The
Parthenon is a temple on the Athenian Acropolis, Greece, dedicated to
the Greek goddess Athena, whom the people of Athens considered their
virgin patron.
Its construction began in 447 BC when the Athenian
Empire was at the height of its power. It was completed in 438 BC,
although decorations of the Parthenon continued until 432 BC.
It is the
most important surviving building of Classical Greece, generally
considered the culmination of the development of the Doric order.
Its decorative sculptures are considered some of the high points of Greek art.
The Parthenon is regarded as an enduring symbol of Ancient Greece and
of Athenian democracy and one of the world's greatest cultural
monuments. The Greek Ministry of Culture is currently carrying out a
program of selective restoration and reconstruction to ensure the
stability of the partially ruined structure.
The Parthenon itself replaced an older temple of Athena, which
historians call the Pre-Parthenon or Older Parthenon, that was destroyed
in the Persian invasion of 480 BC. The temple is
archaeoastronomically aligned to the Pleiades.Like most Greek temples,
the Parthenon was used as a treasury. For a time, it served as the
treasury of the Delian League, which later became the Athenian Empire.
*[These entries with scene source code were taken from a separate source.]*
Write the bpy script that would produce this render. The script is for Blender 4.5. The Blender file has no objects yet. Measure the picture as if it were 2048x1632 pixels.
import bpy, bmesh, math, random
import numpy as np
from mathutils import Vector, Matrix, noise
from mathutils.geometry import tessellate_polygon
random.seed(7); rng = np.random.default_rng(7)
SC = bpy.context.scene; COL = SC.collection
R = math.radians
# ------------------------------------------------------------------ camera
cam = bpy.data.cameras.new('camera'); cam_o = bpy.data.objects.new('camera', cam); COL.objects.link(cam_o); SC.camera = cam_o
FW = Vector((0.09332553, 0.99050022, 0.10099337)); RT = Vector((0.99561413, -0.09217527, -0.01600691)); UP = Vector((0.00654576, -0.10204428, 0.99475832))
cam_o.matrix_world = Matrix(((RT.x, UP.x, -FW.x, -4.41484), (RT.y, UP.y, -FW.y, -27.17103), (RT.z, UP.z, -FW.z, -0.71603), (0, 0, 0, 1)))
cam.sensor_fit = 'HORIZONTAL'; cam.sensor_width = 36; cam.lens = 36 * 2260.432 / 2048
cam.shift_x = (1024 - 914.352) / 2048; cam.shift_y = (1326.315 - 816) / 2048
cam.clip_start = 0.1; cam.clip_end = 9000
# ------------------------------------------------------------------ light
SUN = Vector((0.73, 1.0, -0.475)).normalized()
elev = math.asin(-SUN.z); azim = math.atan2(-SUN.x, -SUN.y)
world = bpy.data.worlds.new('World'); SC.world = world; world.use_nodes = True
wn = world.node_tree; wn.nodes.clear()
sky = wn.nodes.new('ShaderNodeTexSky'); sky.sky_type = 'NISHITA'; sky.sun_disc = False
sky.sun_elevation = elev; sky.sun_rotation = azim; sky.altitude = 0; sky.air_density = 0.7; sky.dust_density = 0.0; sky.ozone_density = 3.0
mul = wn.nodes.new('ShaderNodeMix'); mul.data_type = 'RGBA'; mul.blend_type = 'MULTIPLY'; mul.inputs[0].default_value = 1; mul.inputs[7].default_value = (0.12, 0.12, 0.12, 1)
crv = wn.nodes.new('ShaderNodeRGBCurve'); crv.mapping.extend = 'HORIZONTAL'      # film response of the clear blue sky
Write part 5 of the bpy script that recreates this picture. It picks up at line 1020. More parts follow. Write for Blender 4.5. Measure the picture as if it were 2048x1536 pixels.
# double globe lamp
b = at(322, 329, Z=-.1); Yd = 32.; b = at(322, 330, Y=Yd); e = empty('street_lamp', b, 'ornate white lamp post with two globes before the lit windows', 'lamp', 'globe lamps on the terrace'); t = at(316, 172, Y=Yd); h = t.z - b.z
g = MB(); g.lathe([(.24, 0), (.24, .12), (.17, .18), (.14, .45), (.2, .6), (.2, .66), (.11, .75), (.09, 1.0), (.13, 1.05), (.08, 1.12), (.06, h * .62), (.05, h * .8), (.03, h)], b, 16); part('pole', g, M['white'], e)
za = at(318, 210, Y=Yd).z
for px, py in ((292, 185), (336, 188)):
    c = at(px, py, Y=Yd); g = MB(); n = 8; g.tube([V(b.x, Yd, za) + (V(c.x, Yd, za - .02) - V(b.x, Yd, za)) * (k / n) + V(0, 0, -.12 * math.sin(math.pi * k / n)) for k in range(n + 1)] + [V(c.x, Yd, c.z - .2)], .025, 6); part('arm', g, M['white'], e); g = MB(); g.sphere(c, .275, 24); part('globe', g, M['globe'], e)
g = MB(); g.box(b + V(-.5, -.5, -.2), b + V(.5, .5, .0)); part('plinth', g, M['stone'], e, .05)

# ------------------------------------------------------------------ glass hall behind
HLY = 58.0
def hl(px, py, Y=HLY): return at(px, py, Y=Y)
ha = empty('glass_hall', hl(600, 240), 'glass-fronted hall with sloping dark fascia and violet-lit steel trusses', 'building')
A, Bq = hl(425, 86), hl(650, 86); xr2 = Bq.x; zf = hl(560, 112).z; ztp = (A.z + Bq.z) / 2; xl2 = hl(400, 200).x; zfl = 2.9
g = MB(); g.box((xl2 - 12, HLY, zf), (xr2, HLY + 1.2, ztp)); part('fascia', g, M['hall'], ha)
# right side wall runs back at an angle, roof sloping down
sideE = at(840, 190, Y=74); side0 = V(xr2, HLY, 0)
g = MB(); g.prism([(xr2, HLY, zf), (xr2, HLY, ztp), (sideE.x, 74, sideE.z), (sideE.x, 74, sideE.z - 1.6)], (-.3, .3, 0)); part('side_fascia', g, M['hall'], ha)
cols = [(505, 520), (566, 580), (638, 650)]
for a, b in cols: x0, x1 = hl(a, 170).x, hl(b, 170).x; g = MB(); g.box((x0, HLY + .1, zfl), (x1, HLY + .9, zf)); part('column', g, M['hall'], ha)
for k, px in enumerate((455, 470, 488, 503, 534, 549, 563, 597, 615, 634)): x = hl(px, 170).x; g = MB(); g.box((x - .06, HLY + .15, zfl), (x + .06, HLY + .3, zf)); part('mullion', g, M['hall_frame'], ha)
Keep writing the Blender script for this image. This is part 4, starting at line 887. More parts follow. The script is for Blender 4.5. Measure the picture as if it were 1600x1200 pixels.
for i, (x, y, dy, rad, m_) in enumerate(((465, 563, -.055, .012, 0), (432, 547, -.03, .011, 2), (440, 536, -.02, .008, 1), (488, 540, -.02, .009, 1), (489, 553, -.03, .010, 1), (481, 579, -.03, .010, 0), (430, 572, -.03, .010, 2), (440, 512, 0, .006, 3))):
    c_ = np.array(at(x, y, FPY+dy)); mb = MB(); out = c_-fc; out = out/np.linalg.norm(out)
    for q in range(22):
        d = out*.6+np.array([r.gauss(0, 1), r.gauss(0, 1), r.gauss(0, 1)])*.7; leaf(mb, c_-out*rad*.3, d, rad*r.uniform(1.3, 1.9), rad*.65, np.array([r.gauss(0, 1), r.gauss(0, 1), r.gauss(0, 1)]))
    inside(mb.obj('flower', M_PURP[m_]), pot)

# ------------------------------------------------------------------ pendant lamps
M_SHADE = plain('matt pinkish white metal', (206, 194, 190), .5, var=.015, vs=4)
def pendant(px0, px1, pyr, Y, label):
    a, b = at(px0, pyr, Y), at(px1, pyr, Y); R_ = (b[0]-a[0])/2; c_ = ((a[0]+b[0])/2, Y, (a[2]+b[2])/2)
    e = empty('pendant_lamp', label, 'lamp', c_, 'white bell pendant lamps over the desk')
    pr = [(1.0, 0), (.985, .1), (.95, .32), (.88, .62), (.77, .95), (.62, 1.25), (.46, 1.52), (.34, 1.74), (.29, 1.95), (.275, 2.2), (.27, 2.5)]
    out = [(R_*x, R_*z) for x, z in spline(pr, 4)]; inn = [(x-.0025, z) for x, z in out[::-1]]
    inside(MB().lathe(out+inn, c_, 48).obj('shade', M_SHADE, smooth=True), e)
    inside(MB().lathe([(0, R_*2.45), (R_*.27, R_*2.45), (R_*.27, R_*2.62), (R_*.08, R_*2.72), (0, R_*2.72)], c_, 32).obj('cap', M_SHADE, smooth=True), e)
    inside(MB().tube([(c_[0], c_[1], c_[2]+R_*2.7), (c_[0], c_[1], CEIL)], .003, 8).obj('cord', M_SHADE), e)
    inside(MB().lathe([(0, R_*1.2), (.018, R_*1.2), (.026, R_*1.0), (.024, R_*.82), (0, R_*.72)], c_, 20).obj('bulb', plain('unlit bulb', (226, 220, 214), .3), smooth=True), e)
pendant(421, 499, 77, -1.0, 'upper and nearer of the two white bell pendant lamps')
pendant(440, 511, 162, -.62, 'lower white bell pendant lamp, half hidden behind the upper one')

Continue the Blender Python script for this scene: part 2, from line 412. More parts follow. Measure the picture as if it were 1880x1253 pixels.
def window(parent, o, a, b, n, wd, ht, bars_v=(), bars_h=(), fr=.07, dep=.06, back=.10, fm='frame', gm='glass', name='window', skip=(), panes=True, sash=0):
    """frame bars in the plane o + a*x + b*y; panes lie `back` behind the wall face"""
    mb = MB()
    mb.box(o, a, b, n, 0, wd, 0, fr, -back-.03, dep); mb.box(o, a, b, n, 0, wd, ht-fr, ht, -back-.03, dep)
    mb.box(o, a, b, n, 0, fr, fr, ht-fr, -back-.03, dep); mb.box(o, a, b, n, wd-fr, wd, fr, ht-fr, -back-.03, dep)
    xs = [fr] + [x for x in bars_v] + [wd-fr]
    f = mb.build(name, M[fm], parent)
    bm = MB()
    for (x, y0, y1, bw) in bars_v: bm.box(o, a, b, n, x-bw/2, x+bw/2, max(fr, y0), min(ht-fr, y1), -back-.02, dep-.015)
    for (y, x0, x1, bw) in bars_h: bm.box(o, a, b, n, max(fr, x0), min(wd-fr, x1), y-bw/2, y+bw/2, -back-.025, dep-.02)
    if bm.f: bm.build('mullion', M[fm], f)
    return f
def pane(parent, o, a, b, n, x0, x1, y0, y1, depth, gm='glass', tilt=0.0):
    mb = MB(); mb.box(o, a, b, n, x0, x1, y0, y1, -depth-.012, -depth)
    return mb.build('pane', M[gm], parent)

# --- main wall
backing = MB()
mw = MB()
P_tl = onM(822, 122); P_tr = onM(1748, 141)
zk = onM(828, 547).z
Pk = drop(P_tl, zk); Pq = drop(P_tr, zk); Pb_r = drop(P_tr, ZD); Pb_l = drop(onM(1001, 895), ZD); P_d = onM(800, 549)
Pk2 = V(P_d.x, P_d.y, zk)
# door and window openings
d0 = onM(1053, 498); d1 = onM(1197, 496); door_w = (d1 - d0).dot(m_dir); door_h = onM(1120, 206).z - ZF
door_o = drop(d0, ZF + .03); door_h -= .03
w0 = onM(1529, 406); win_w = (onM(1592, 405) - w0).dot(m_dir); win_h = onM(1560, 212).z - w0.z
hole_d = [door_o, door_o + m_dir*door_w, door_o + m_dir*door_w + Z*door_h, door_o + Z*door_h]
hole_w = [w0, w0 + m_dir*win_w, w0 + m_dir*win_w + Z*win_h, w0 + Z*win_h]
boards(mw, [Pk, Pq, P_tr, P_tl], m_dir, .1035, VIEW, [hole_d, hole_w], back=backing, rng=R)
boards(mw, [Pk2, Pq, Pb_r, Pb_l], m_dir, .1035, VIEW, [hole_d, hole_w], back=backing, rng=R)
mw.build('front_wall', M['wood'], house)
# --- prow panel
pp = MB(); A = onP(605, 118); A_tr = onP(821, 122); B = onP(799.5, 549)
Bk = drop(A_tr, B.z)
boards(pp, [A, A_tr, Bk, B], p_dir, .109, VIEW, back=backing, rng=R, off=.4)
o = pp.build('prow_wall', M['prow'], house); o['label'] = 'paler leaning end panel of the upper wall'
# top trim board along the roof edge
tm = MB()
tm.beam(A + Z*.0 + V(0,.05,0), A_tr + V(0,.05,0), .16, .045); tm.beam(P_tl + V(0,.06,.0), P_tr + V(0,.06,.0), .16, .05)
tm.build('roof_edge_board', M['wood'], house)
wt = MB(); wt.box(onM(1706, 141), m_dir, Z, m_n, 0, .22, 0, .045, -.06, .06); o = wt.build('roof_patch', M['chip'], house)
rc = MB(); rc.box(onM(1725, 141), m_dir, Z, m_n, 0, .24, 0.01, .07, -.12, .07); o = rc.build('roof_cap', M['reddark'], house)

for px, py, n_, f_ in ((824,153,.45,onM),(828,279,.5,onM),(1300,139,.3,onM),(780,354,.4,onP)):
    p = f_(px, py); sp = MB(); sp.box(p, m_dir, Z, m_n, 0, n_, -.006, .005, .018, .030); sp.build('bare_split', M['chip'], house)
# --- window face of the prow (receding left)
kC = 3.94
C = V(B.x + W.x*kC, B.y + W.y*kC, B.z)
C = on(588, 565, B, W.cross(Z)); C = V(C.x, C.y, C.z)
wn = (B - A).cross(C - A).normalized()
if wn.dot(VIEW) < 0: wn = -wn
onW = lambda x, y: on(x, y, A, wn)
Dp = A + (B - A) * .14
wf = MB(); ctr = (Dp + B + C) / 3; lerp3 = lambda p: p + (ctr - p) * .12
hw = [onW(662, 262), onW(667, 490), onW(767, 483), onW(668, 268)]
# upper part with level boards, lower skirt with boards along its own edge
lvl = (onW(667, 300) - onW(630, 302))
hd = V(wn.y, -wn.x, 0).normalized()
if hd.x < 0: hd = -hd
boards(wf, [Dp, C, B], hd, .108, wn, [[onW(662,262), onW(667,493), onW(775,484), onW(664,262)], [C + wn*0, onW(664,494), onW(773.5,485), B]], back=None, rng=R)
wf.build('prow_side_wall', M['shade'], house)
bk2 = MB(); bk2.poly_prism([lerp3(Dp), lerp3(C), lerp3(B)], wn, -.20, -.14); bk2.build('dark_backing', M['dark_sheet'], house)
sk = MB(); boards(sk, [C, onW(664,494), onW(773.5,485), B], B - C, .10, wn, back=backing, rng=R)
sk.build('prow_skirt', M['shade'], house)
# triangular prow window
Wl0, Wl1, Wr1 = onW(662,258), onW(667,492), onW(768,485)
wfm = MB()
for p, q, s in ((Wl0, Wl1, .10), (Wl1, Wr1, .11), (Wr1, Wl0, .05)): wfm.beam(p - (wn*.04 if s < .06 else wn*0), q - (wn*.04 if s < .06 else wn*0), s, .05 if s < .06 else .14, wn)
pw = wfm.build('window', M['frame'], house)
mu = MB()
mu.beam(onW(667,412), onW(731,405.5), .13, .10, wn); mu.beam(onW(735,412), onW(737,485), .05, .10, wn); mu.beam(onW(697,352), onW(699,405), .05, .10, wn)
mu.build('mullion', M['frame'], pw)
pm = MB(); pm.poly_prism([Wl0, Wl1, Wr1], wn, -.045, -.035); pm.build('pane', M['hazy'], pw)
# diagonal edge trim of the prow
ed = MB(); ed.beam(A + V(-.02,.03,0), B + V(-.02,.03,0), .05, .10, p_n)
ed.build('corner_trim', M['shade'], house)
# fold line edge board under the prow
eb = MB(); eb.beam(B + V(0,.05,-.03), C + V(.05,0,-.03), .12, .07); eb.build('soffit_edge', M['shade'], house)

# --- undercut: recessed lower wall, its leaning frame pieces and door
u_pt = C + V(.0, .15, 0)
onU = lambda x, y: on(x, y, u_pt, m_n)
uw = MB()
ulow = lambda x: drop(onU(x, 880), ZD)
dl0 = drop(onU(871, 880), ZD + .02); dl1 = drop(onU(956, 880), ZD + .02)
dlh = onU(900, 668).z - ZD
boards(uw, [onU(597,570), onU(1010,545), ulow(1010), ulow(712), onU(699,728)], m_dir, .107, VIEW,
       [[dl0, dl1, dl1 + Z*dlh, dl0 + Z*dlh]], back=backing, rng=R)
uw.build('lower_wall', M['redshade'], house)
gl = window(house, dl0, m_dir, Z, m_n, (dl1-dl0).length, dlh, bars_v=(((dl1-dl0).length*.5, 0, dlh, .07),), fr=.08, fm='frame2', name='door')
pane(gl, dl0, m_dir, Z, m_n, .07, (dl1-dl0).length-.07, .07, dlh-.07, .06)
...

The Parthenon, an octostyle, peripteral Doric temple with Ionic
architectural features, housed the chryselephantine statue of Athena
Parthenos sculpted by Phidias and dedicated in 439 or 438 BC.
The
decorative stonework was originally highly coloured. The temple was
dedicated to Athena at that time, though construction continued until
almost the beginning of the Peloponnesian War in 432. By the year 438,
the sculptural decoration of the Doric metopes on the frieze above the
exterior colonnade, and of the Ionic frieze around the upper portion of
the walls of the cella, had been completed.
The richness of the
Parthenon's frieze and metope decoration is in agreement with the
function of the temple as a treasury. In the opisthodomus (the back room
of the cella) were stored the monetary contributions of the Delian
League, of which Athens was the leading member.